• Source excerpt:

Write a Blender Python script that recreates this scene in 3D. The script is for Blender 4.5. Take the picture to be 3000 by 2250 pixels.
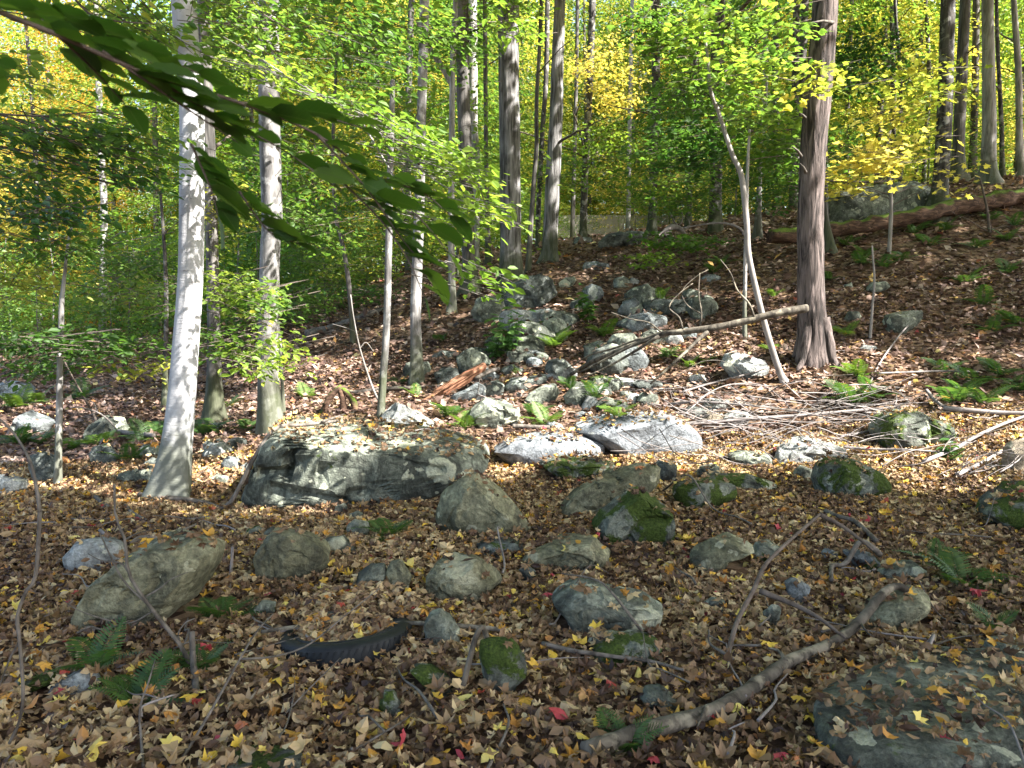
import bpy, bmesh, math, random
import numpy as np
from mathutils import Vector
from mathutils.bvhtree import BVHTree

for o in list(bpy.data.objects):
    bpy.data.objects.remove(o)
scene = bpy.context.scene
COL = scene.collection
R = math.radians

# ------------------------------------------------------------------ camera
FPX = 2254.0                      # focal length in photograph pixels (3000 wide)
PITCH = R(5.0)
CAM = np.array([0.0, 0.0, 1.6])
cam_data = bpy.data.cameras.new('camera')
cam_data.sensor_fit = 'HORIZONTAL'
cam_data.sensor_width = 36.0
cam_data.lens = 36.0 * FPX / 3000.0
cam_data.clip_start = 0.05
cam_data.clip_end = 600.0
cam_data.dof.use_dof = True
cam_data.dof.focus_distance = 7.5
cam_data.dof.aperture_fstop = 8.0
cam = bpy.data.objects.new('camera', cam_data)
COL.objects.link(cam)
cam.location = CAM
cam.rotation_euler = (R(90) - PITCH, 0, 0)
scene.camera = cam

# ------------------------------------------------------------------ light
SUN_EL = R(46.0)
SUN_AZ = R(118.0)                 # clockwise from +Y: from the right, a little behind the camera
S = np.array([math.sin(SUN_AZ) * math.cos(SUN_EL), math.cos(SUN_AZ) * math.cos(SUN_EL), math.sin(SUN_EL)])
world = bpy.data.worlds.new('World')
scene.world = world
world.use_nodes = True
wn = world.node_tree
wn.nodes.clear()
sky = wn.nodes.new('ShaderNodeTexSky')
sky.sky_type = 'NISHITA'
sky.sun_disc = False
sky.sun_elevation = SUN_EL
sky.sun_rotation = SUN_AZ
sky.air_density = 1.0
sky.dust_density = 3.0
sky.ozone_density = 0.6
bg = wn.nodes.new('ShaderNodeBackground')
bg.inputs['Strength'].default_value = 0.10
wo = wn.nodes.new('ShaderNodeOutputWorld')
wn.links.new(sky.outputs['Color'], bg.inputs['Color'])
wn.links.new(bg.outputs['Background'], wo.inputs['Surface'])
sun_data = bpy.data.lights.new('sun', 'SUN')
sun_data.energy = 5.0
sun_data.angle = R(0.53)
sun_data.color = (1.0, 0.965, 0.92)
sun = bpy.data.objects.new('sun', sun_data)
COL.objects.link(sun)
sun.location = (30, -20, 40)
sun.rotation_euler = Vector(S).to_track_quat('Z', 'Y').to_euler()

vs = scene.view_settings
scene.display_settings.display_device = 'sRGB'
vs.view_transform = 'Standard'
vs.look = 'None'
vs.exposure = 2.75
vs.gamma = 1.0
vs.use_curve_mapping = False
cy = scene.cycles
cy.max_bounces = 7
cy.diffuse_bounces = 4
cy.glossy_bounces = 2
cy.transmission_bounces = 4
cy.transparent_max_bounces = 4
cy.caustics_reflective = False
cy.caustics_refractive = False
cy.sample_clamp_indirect = 6.0

# ------------------------------------------------------------------ pixel <-> place helpers
ZO = {1: (0, 0, 2.212), 2: (1000, 0, 2.212), 3: (2000, 0, 2.212), 4: (0, 750, 2.212), 5: (1000, 750, 2.212),
      6: (2000, 750, 2.212), 7: (0, 1500, 1.47467), 8: (1500, 1500, 1.47467), 'd': (0, 0, 2212 / 3000), 'p': (0, 0, 1.0),
      'a': (0, 1000, 2.765), 'b': (700, 1150, 2.765), 'c': (1400, 1150, 2.765), 'e': (2200, 1150, 2.765), 'f': (1700, 500, 5.53)}


def PX(z, pts):
    ox, oy, k = ZO[z]
    a = np.array(pts, float)
    return np.stack([ox + a[..., 0] / k, oy + a[..., 1] / k], -1)


cP, sP = math.cos(PITCH), math.sin(PITCH)


def pix(px, py, Y):
    """the place at forward distance Y seen at photograph pixel (px, py)"""
    px = np.asarray(px, float); py = np.asarray(py, float); Y = np.asarray(Y, float)
    xr = (px - 1500) / FPX; yr = (1125 - py) / FPX
    dy = cP + yr * sP; dz = -sP + yr * cP
    k = Y / dy
    return np.stack([xr * k, Y + 0 * xr, CAM[2] + dz * k], -1)


def project(P):
    P = np.asarray(P, float)
    x = P[..., 0]; y = P[..., 1]; z = P[..., 2] - CAM[2]
    d = y * cP - z * sP; u = y * sP + z * cP
    return 1500 + FPX * x / d, 1125 - FPX * u / d


# ------------------------------------------------------------------ noise
def _hash(i, j, k, seed):
    h = (i * 374761393 + j * 668265263 + k * 2147483647 + seed * 1274126177) & 0xffffffff
    h = ((h ^ (h >> 13)) * 1274126177) & 0xffffffff
    h = (h ^ (h >> 16)) & 0xffffff
    return h / float(0xffffff)


def vnoise(P, seed=0):
    P = np.asarray(P, float)
    f = np.floor(P); t = P - f; t = t * t * (3 - 2 * t)
    i = f.astype(np.int64)
    x, y, z = i[..., 0], i[..., 1], i[..., 2]
    tx, ty, tz = t[..., 0], t[..., 1], t[..., 2]
    def c(a, b, d): return _hash(x + a, y + b, z + d, seed)
    x00 = c(0, 0, 0) * (1 - tx) + c(1, 0, 0) * tx
    x10 = c(0, 1, 0) * (1 - tx) + c(1, 1, 0) * tx
    x01 = c(0, 0, 1) * (1 - tx) + c(1, 0, 1) * tx
    x11 = c(0, 1, 1) * (1 - tx) + c(1, 1, 1) * tx
    return ((x00 * (1 - ty) + x10 * ty) * (1 - tz) + (x01 * (1 - ty) + x11 * ty) * tz) * 2 - 1


def fbm(P, seed=0, oct=4, gain=0.5):
    P = np.asarray(P, float)
    a = 1.0; s = 0; n = 0
    for o in range(oct):
        s = s + a * vnoise(P * (2.03 ** o) + 17.3 * o, seed + o); n += a; a *= gain
    return s / n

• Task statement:
Reproduce only the lines from the beginning of the data through the line that contains "R = math.radians", both included, and please drop the pictures.

• Result below:
Write a Blender Python script that recreates this scene in 3D. The script is for Blender 4.5. Take the picture to be 3000 by 2250 pixels.
import bpy, bmesh, math, random
import numpy as np
from mathutils import Vector
from mathutils.bvhtree import BVHTree

for o in list(bpy.data.objects):
    bpy.data.objects.remove(o)
scene = bpy.context.scene
COL = scene.collection
R = math.radians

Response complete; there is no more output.